REQUIREMENTS:
Repeat everything from the first line of the listing below through the line that contains "return rr, ss", exactly. Leave out pictures.

LISTING:
<<<<
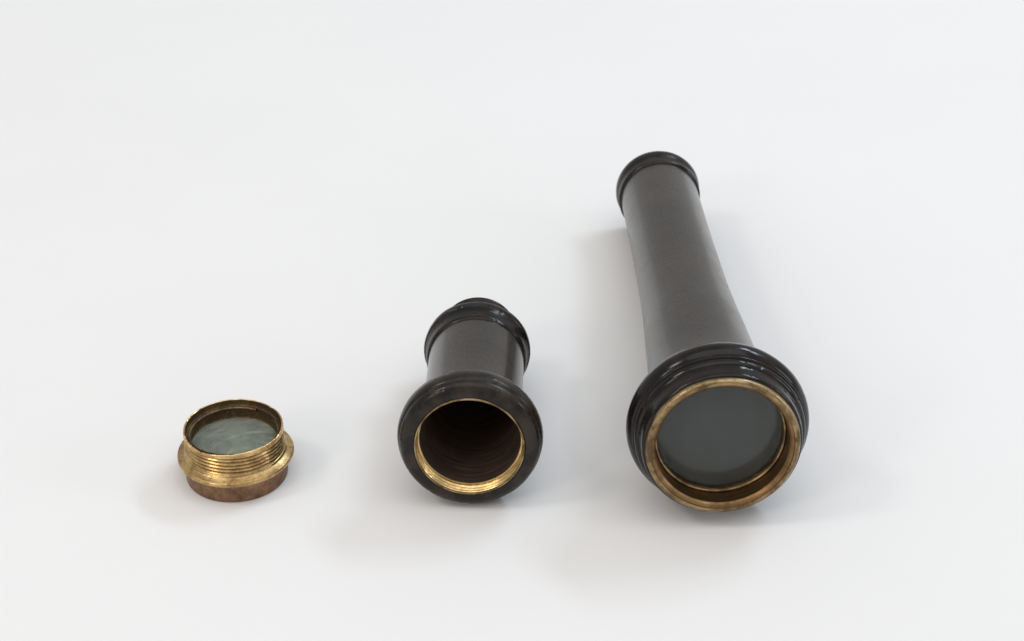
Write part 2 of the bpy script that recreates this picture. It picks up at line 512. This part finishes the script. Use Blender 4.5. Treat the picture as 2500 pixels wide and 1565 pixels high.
lathe('flange', prof, BRASS_FLANGE, K, 360, disp=dent)


def rim_wear(a, s, r):
    rr, ss = thread(0.00086, 0.00030, 0.0068, 0.0113, 0.0003)(a, s, r) if r > 0.0104 else (r, s)
    # front-left of the rim is worn lower
    if s > 0.0112:
        g = math.exp(-((math.degrees(a) % 360 - 236) / 26) ** 2)
        ss -= 0.0005 * g * (s - 0.0112) / 0.0011
        ss += 0.00005 * math.sin(5 * a) * (s - 0.0112) / 0.0011
    if s > 0.0118:
        # small chips round the rim
        v = noise.noise(Vector((math.cos(a) * 9, math.sin(a) * 9, 3.3)))
        ss -= 0.00022 * max(0.0, v - 0.12)
        ss -= 0.0005 * max(0.0, noise.noise(Vector((math.cos(a) * 22, math.sin(a) * 22, 8.1))) - 0.35)
    return rr, ss


prof = lin((0.0067, 0.0108), (0.0115, 0.01072), 120) + mmr([(11.7, 10.66), (11.95, 10.66), (12.2, 10.64), (12.3, 10.55), (12.34, 10.42), (12.24, 10.28)])
lathe('thread_collar', prof, BRASS, K, 360, disp=rim_wear)
prof = smooth_profile(mmr([(12.24, 10.28, 'c'), (12.1, 10.25, 'c'), (11.3, 10.15), (10.9, 10.0, 'c'), (10.8, 9.7, 'c'), (8.5, 9.55, 'c'), (8.0, 9.3), (7.8, 8.9, 'c')]), 3)
lathe('inner_wall', prof, BRASS_INNER, K, 224)
# split retaining ring with its open end at the back right
ring = []
for i in range(12):
    t = 2 * PI * i / 12
    ring.append((0.0106 + 0.00036 * math.sin(t), 0.0096 + 0.00045 * math.cos(t)))
lathe('split_retaining_ring', ring, BRASS_INNER, K, 200, a0=math.radians(66), a1=math.radians(66 + 322), closed=True, sharp=60)
R = 9.3
lens = []
for i in range(25):
    r = R * i / 24
    lens.append(((8.9 - 0.75 * (r / R) ** 2) / 1000, r / 1000))
for i in range(24, -1, -1):
    r = R * i / 24
    lens.append(((6.4 + 0.3 * (r / R) ** 2) / 1000, r / 1000))
lathe('lens', lens, GLASS_GREEN, K, 128)
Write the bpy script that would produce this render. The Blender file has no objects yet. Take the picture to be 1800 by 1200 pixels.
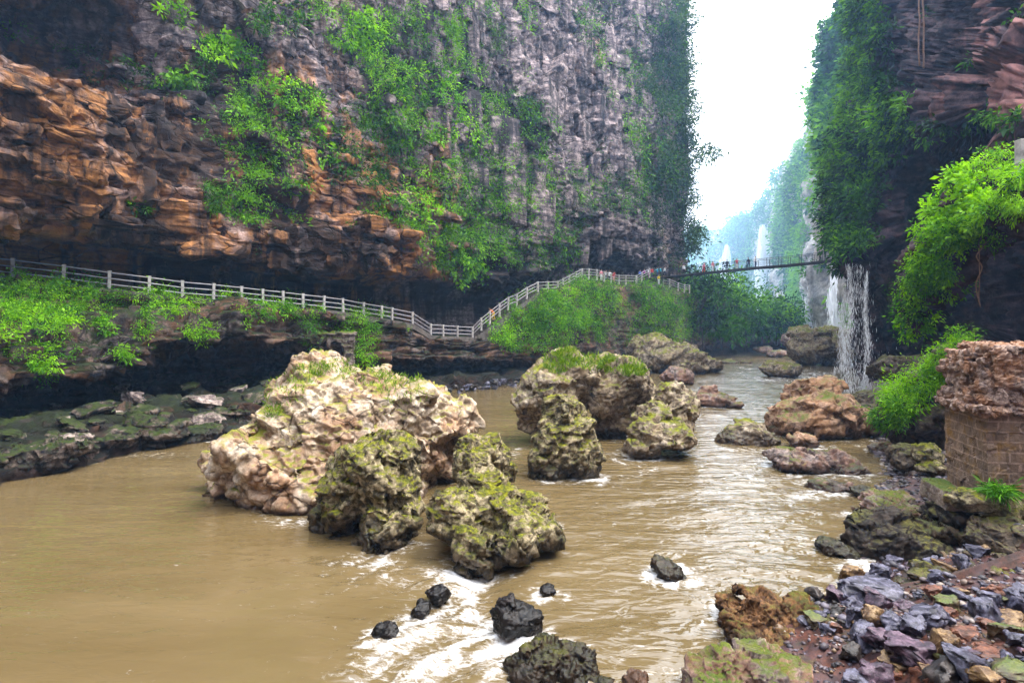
import bpy, bmesh, math, random
import numpy as np
from mathutils import Vector, Matrix

C = bpy.context.scene.collection
sc = bpy.context.scene
R = math.radians
rng = np.random.default_rng(11)
random.seed(5)

# ------------------------------------------------------------------ camera, sky, sun, exposure
EYE = 6.0            # metres above the water
FPX = 950.0          # focal length in pixels of an 1800 px wide picture
HOR = 580.0          # horizon row
cam = bpy.data.cameras.new('camera')
cam.sensor_width = 36.0
cam.lens = 36.0 * FPX / 1800.0
cam.shift_y = -(600.0 - HOR) / 1800.0
cam.clip_start = 0.1
cam.clip_end = 4000.0
camo = bpy.data.objects.new('camera', cam)
camo.location = (0, 0, EYE)
camo.rotation_euler = (R(90), 0, 0)
C.objects.link(camo)
sc.camera = camo

SUN_AZ = R(98.0)     # from north (+Y) clockwise
SUN_EL = R(65.0)
world = bpy.data.worlds.new('World')
sc.world = world
world.use_nodes = True
wn = world.node_tree.nodes
sky = wn.new('ShaderNodeTexSky')
sky.sky_type = 'NISHITA'
sky.sun_disc = False
sky.sun_elevation = SUN_EL
sky.sun_rotation = SUN_AZ
sky.air_density = 1.0
sky.dust_density = 6.0
sky.ozone_density = 1.0
# thin bright overcast over the sky
wl = world.node_tree.links
wtc = wn.new('ShaderNodeTexCoord')
wnz = wn.new('ShaderNodeTexNoise'); wnz.inputs['Scale'].default_value = 1.6; wnz.inputs['Detail'].default_value = 6
wl.new(wtc.outputs['Generated'], wnz.inputs['Vector'])
wmr = wn.new('ShaderNodeMapRange'); wmr.inputs[1].default_value = 0.3; wmr.inputs[2].default_value = 0.7; wmr.inputs[3].default_value = 0.62; wmr.inputs[4].default_value = 0.95
wl.new(wnz.outputs[0], wmr.inputs[0])
wmx = wn.new('ShaderNodeMix'); wmx.data_type = 'RGBA'
wl.new(wmr.outputs[0], wmx.inputs[0]); wl.new(sky.outputs[0], wmx.inputs[6]); wmx.inputs[7].default_value = (13.0, 13.3, 13.8, 1)
wl.new(wmx.outputs[2], wn['Background'].inputs[0])
wn['Background'].inputs[1].default_value = 0.15

sun = bpy.data.lights.new('sun', 'SUN')
sun.energy = 1.5
sun.angle = R(28.0)
sun.color = (1.0, 0.94, 0.84)
suno = bpy.data.objects.new('sun', sun)
sd = Vector((math.sin(SUN_AZ) * math.cos(SUN_EL), math.cos(SUN_AZ) * math.cos(SUN_EL), math.sin(SUN_EL)))
suno.rotation_euler = sd.to_track_quat('Z', 'Y').to_euler()
suno.location = (10, -20, 140)
C.objects.link(suno)

sc.view_settings.view_transform = 'Standard'
sc.view_settings.look = 'None'
sc.view_settings.gamma = 1.0
sc.view_settings.exposure = 1.75
sc.render.engine = 'CYCLES'
cy = sc.cycles
cy.max_bounces = 5
cy.diffuse_bounces = 2
cy.glossy_bounces = 2
cy.transmission_bounces = 3
cy.transparent_max_bounces = 12
cy.volume_bounces = 2
cy.use_denoising = True
cy.caustics_reflective = False
cy.caustics_refractive = False

# ------------------------------------------------------------------ tagging
def tag(o, label=None, cat=None, group=None, kind=None):
    if label: o['label'] = label
    if cat: o['category'] = cat
    if group: o['group'] = group
    if kind: o['kind'] = kind
    return o

def empty(name, loc, rz=0.0):
    o = bpy.data.objects.new(name, None)
    o.location = loc
    o.rotation_euler = (0, 0, rz)
    o.empty_display_size = 0.3
    C.objects.link(o)
    return o

def link(name, me, mat=None, parent=None, loc=(0, 0, 0)):
    o = bpy.data.objects.new(name, me)
    if mat is not None:
        me.materials.clear()
        me.materials.append(mat)
    o.location = loc
    if parent is not None:
        o.parent = parent
    C.objects.link(o)
    return o

# ------------------------------------------------------------------ where things stand
def W(px, py, d):
    """The point that lies d metres ahead and shows at (px, py) of the 1800 x 1200 photo."""
    return np.array([(px - 900.0) / FPX * d, d, EYE + (HOR - py) / FPX * d])

def P(v):
    """Photo position of points (n,3)."""
    v = np.asarray(v, dtype=np.float64)
    y = np.maximum(v[:, 1], 0.05)
    return np.stack([900 + v[:, 0] / y * FPX, HOR - (v[:, 2] - EYE) / y * FPX], 1)

# ------------------------------------------------------------------ noise
LAT = (np.random.default_rng(3).random((64, 64, 64)).astype(np.float32) * 2 - 1)
ROT = np.array([[0.36, 0.48, -0.8], [-0.8, 0.6, 0.0], [0.48, 0.64, 0.6]])

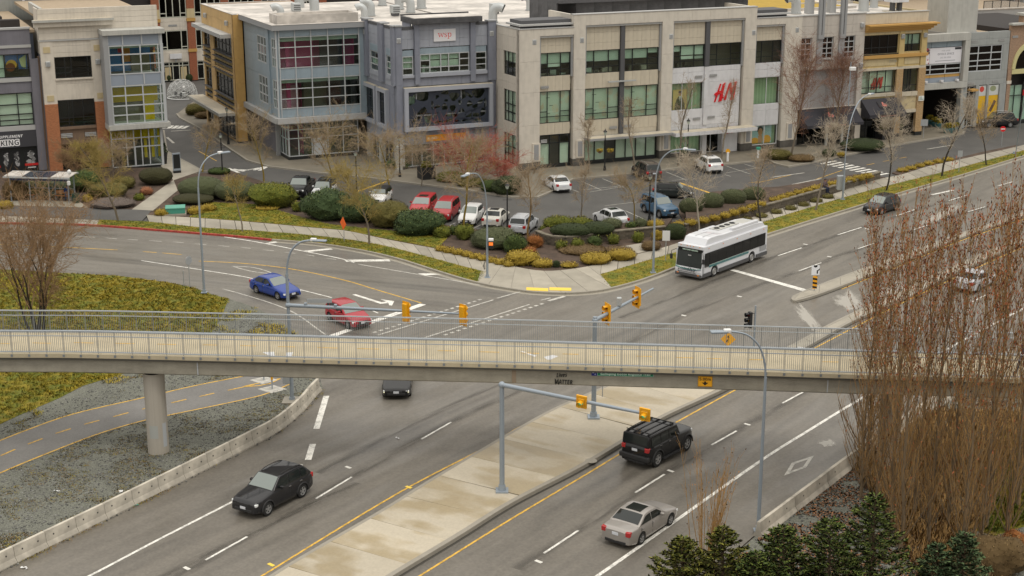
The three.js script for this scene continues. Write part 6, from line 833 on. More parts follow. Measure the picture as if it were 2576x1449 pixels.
{ const o = thing('litter_bin','dark green slatted litter bin at the right end of the bus shelter','litter bin',G(192,513).setY(.13));for (let i = 0;i < 16;i++) { const a = i / 16 * PI * 2;part('slat',bx(-.05,.05,.05,.85,-.012,.012).rotateY(-a + PI / 2).translate(Math.cos(a) * .33,0,Math.sin(a) * .33),M.bin,o);} part('liner',cyl(.3,.3,.8,16,.04),M.black,o);part('rim',new THREE.TorusGeometry(.33,.04,8,20).rotateX(PI / 2).translate(0,.87,0),M.bin,o);}
{ const o = thing('transformer_box','teal green utility box on a pale plinth between yellow grasses','utility box',G(442,541).setY(.1),.2);part('plinth',bx(-1.0,1.0,0,.16,-.8,.8),M.concrete,o);part('cabinet',rbx(-.88,.88,.16,.62,-.7,.65,.03),M.greenBox,o);part('lid',rbx(-.92,.92,.63,.74,-.74,.7,.03),std(.11,.36,.27,.45),o);}
{ const o = thing('information_pillar','slim dark information pillar on the garden path by the glazed bay','sign',G(446,438).setY(.13),.5);part('pillar',rbx(-.42,.42,.25,2.15,-.08,.08,.02),M.pole,o);part('map_panel',bx(-.36,.36,.5,2.0,.081,.09),M.frameBlack,o);part('foot',bx(-.4,.4,0,.25,-.14,.14),M.black,o);}
for (const [x,y,l,w] of [[685,980,'yellow and white marker post at the near side of the cycle path end',1],[664,957.5,'low marker post on the white diamond at the far side of the cycle path end',0]]) { const o = thing('marker_post',l,'post',G(x,y).setY(.036));part('base',new THREE.CylinderGeometry(.85,.95,.04,4).scale(1,1,.8),M.faded,o);part('shaft',cyl(.05,.05,w ? 1.0 : .5,8),M.galv,o);if (w) { part('yellow_band',cyl(.075,.075,.28,10,.62),M.signalYellow,o);part('cap',cyl(.085,.085,.1,10,.98),M.signWhite,o);} }
M.leafDark = std(.035,.06,.012,.8);M.petal = std(.55,.38,.03,.8);M.leafYellow = std(.16,.15,.015,.85);
function leafy(r,n,R,H,w,base = 0) { const g = [];for (let i = 0;i < n;i++) { const a = r() * 6.283,q = Math.sqrt(r()) * R,y = r();g.push(new THREE.PlaneGeometry(w * (.6 + r()),w * .5).rotateX(r() * 3.1).rotateY(r() * 6.3).translate(Math.cos(a) * q * (1 - y * .4),base + y * H,Math.sin(a) * q * (1 - y * .4)));} return g;}
function planter(px,kind,label,group) {
const o = thing('planter',label,'planter',G(...px).setY(.15),PHI,group),r = lcg(px[0] | 0);
if (kind === 'box') { part('pot',[bx(-.75,.75,0,1.25,-.75,-.65),bx(-.75,.75,0,1.25,.65,.75),bx(-.75,-.65,0,1.25,-.64,.64),bx(.65,.75,0,1.25,-.64,.64)],M.potBlack,o);part('soil',bx(-.65,.65,1.0,1.1,-.65,.65),M.soil,o);part('foliage',leafy(r,260,.7,.7,.2,1.1),M.leafYellow,o);}
else { const tall = kind === 'tall',m = kind === 'stone' ? M.stonePot : kind === 'teal' ? M.teal : M.potBlack,h = tall ? 1.2 : kind === 'teal' ? .62 : .8,R = tall ? .34 : .46;part('pot',new THREE.LatheGeometry([[.01,0],[R * .62,0],[R * .95,h * .85],[R * 1.02,h * .86],[R * 1.02,h],[R * .9,h],[R * .88,h - .1],[.01,h - .1]].map(p => new THREE.Vector2(...p)),20),m,o);part('foliage',leafy(r,160,R * 1.1,tall ? 1.1 : .6,.18,h),kind === 'teal' ? M.leafYellow : M.leafDark,o);if (kind === 'teal') part('flowers',leafy(r,110,R * 1.15,.45,.13,h + .15),M.petal,o);}
}
planter([415,415],'tall','tall black urn with a spiky palm by the glazed bay corner');planter([1073,452],'box','big black square planter in front of the office block shop front');planter([1719,413],'pot','black round pot in front of the large shop windows');planter([2222,352],'box','black square planter with an evergreen at the yellow block door');planter([2262,345],'stone','buff stone pot at the corner pier of the yellow block');
[[2337,316,'farthest back, by the dark car entrance'],[2350,321,'second from the car entrance'],[2360,325,'third from the car entrance'],[2380,338,'left of the front three at the kerb'],[2390,337.5,'middle of the front three at the kerb'],[2404.5,336,'right of the front three at the kerb']].forEach(([x,y,l]) => planter([x,y],'teal',`teal pot of yellow spring flowers ${l}`,'teal flower pots'));
{
const o = thing('geodesic_dome','clear geodesic dining dome with white struts at the end of the side street','dome',G(452,252).add(V(0,.02,-1.9))),R = 2.15,ico = new THREE.IcosahedronGeometry(R,2),p = ico.attributes.position,seen = new Set(),key = v => `${v.x.toFixed(2)},${v.y.toFixed(2)},${v.z.toFixed(2)}`;
for (let i = 0;i < p.count;i += 3) { const t = [0,1,2].map(k => V(p.getX(i + k),p.getY(i + k) + .55,p.getZ(i + k)));for (let k = 0;k < 3;k++) { const a = t[k],c = t[(k + 1) % 3];if (a.y < -.05 || c.y < -.05) continue;const q = [key(a),key(c)].sort().join('|');if (seen.has(q)) continue;seen.add(q);part('strut',rod(a,c,.013,.013,5),M.signWhite,o);} }
part('skin',new THREE.SphereGeometry(R * .985,24,12,0,PI * 2,0,PI * .58).translate(0,.55,0),phys(.95,.96,.95,.15,{ transmission: .92,thickness: 0 }),o);part('base_ring',new THREE.TorusGeometry(R * .97,.07,6,32).rotateX(PI / 2).translate(0,.1,0),M.signWhite,o);part('table',[cyl(.5,.5,.05,16,.7),cyl(.05,.05,.7,8)],M.signWhite,o);for (const a of [0,1.6,3.1,4.7]) part('chair',[rbx(-.2,.2,.4,.48,-.2,.2,.03).translate(Math.cos(a) * .95,0,Math.sin(a) * .95),rbx(-.2,.2,.48,.9,-.2,-.15,.02).translate(Math.cos(a) * .95,0,Math.sin(a) * .95)],M.frameBlack,o);
}
M.wallBlock = [.82,.95,1.08].map(k => std(.185 * k,.155 * k,.115 * k,.95,{ map: T.wear }));M.wallCap = std(.27,.235,.175,.9,{ map: T.wear });
function blockWall(px,label,H,rows) {
const P = line(px,120),L = P.reduce((s,p,i) => i ? s + p.distanceTo(P[i - 1]) : 0,0),n = Math.min(Math.floor(285 / rows),Math.round(L / .62)),c = P[60].clone(),o = thing('retaining_wall',label,'wall',c.clone().setY(.1)),r = lcg(px.length * 7 + 1),h = (H - .1) / rows;
const loc = t => sample(P,clamp(t,0,.9999)).sub(c).setY(0);
for (let j = 0;j < rows;j++) for (let i = 0;i < n;i++) { const off = j % 2 ? .5 : 0,a = loc((i + off) / n + .0006),e = loc((i + 1 + off) / n - .0006),d = e.clone().sub(a);if (d.length() < .08) continue;const g = bx(-d.length() / 2,d.length() / 2,j * h + .004,(j + 1) * h - .006,-.28,r() * .035).rotateY(-Math.atan2(d.z,d.x)).translate((a.x + e.x) / 2,0,(a.z + e.z) / 2);part('block',g,M.wallBlock[(r() * 3) | 0],o);}
const back = strip(P.map(p => p.clone().sub(c)),.02,.3,H - .1,0);part('backing',back,M.grimeShade,o);const m = Math.round(n / 2);for (let i = 0;i < m;i++) { const a = loc(i / m + .0008),e = loc((i + 1) / m - .0008),d = e.clone().sub(a);part('cap_stone',bx(-d.length() / 2,d.length() / 2,H - .1,H,-.34,.08).rotateY(-Math.atan2(d.z,d.x)).translate((a.x + e.x) / 2,0,(a.z + e.z) / 2),M.wallCap,o);}
}
blockWall([[1347,606],[1380,619],[1420,622],[1490,614],[1550,607],[1620,600],[1675,595]],'curved low wall of brown stone blocks in front of the clipped hedge on the corner bed',.85,4);
blockWall([[1722,588],[1800,568],[1870,551],[1932,536],[2002,516],[2082,493],[2150,473],[2214,452]],'long brown stone block wall along the pavement with a person sitting on it',.78,4);
struct('raised_bed',slab(line([[1728,585],[1800,565],[1932,533],[2082,490],[2210,450],[2137,457],[2057,471],[1957,487],[1900,490],[1790,500],[1722,536]]),.72,.1),M.soil);
struct('raised_bed',slab(line([[1350,604],[1420,618],[1550,603],[1675,591],[1690,568],[1600,578],[1440,588],[1378,590]]),.72,.1),M.soil);
struct('side_patio',slab(line([[1560,624],[1620,614],[1650,630],[1595,643]]),.13,.05),M.concrete);
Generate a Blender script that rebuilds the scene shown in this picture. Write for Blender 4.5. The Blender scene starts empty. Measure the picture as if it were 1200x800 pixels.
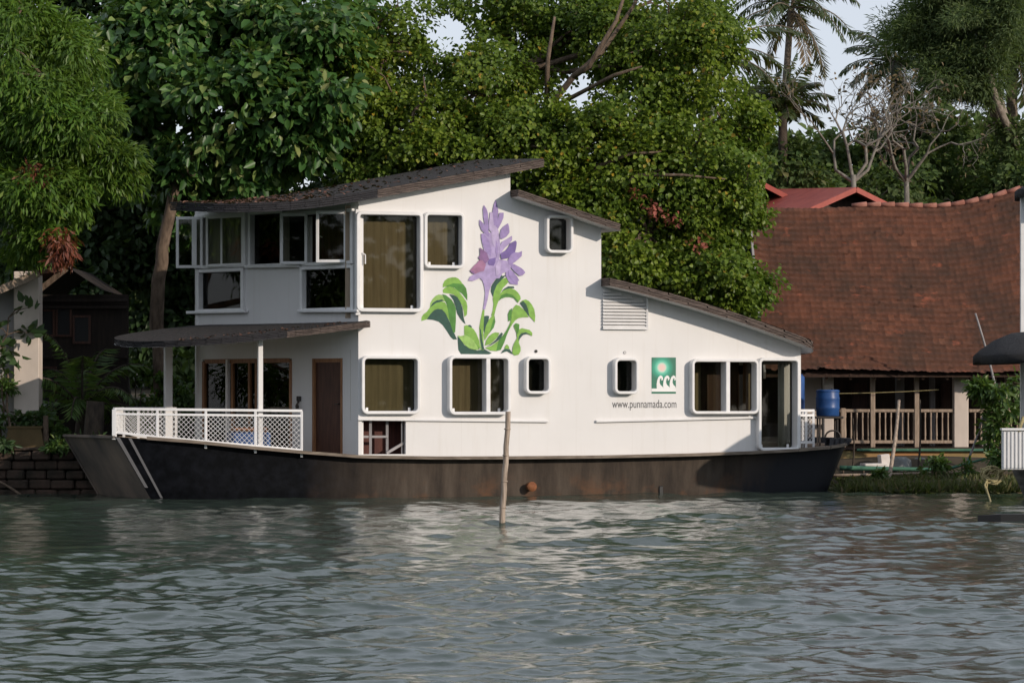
import bpy, math, random
import numpy as np
from mathutils import Vector
from mathutils.geometry import tessellate_polygon, delaunay_2d_cdt
random.seed(7); RNG = np.random.default_rng(11)
S = bpy.context.scene
COL = S.collection
F, H, HY = 3480.0, 1.95, 468.0          # focal length in photo pixels, eye height, horizon row
def P(px, py, Y): return Vector(((px-600)/F*Y, Y, H+(HY-py)/F*Y))
def rad(d): return math.radians(d)

# ------------------------------------------------------------------ materials
def newmat(name):
    m = bpy.data.materials.new(name); m.use_nodes = True
    nt = m.node_tree; b = nt.nodes['Principled BSDF']
    return m, nt, b
def N(nt, t, **kw):
    n = nt.nodes.new(t)
    for k, v in kw.items(): setattr(n, k, v)
    return n
def coords(nt, scale=(1,1,1), rz=0, kind='Object'):
    tc = N(nt, 'ShaderNodeTexCoord'); mp = N(nt, 'ShaderNodeMapping')
    mp.inputs['Scale'].default_value = scale; mp.inputs['Rotation'].default_value = (0,0,rz)
    nt.links.new(tc.outputs[kind], mp.inputs['Vector']); return mp.outputs['Vector']
def noise(nt, vec, scale, detail=5, rough=.55):
    n = N(nt, 'ShaderNodeTexNoise'); n.inputs['Scale'].default_value = scale
    n.inputs['Detail'].default_value = detail; n.inputs['Roughness'].default_value = rough
    nt.links.new(vec, n.inputs['Vector']); return n.outputs['Fac']
def ramp(nt, fac, stops):
    r = N(nt, 'ShaderNodeValToRGB'); e = r.color_ramp.elements
    while len(e) > 1: e.remove(e[-1])
    e[0].position = stops[0][0]; e[0].color = (*stops[0][1], 1)
    for p, c in stops[1:]:
        x = e.new(p); x.color = (*c, 1)
    nt.links.new(fac, r.inputs['Fac']); return r.outputs['Color']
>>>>
SOLUTION FOR THIS PROBLEM:
Write part 2 of the bpy script that recreates this picture. It picks up at line 512. This part finishes the script. Use Blender 4.5. Treat the picture as 2500 pixels wide and 1565 pixels high.
lathe('flange', prof, BRASS_FLANGE, K, 360, disp=dent)


def rim_wear(a, s, r):
    rr, ss = thread(0.00086, 0.00030, 0.0068, 0.0113, 0.0003)(a, s, r) if r > 0.0104 else (r, s)
    # front-left of the rim is worn lower
    if s > 0.0112:
        g = math.exp(-((math.degrees(a) % 360 - 236) / 26) ** 2)
        ss -= 0.0005 * g * (s - 0.0112) / 0.0011
        ss += 0.00005 * math.sin(5 * a) * (s - 0.0112) / 0.0011
    if s > 0.0118:
        # small chips round the rim
        v = noise.noise(Vector((math.cos(a) * 9, math.sin(a) * 9, 3.3)))
        ss -= 0.00022 * max(0.0, v - 0.12)
        ss -= 0.0005 * max(0.0, noise.noise(Vector((math.cos(a) * 22, math.sin(a) * 22, 8.1))) - 0.35)
    return rr, ss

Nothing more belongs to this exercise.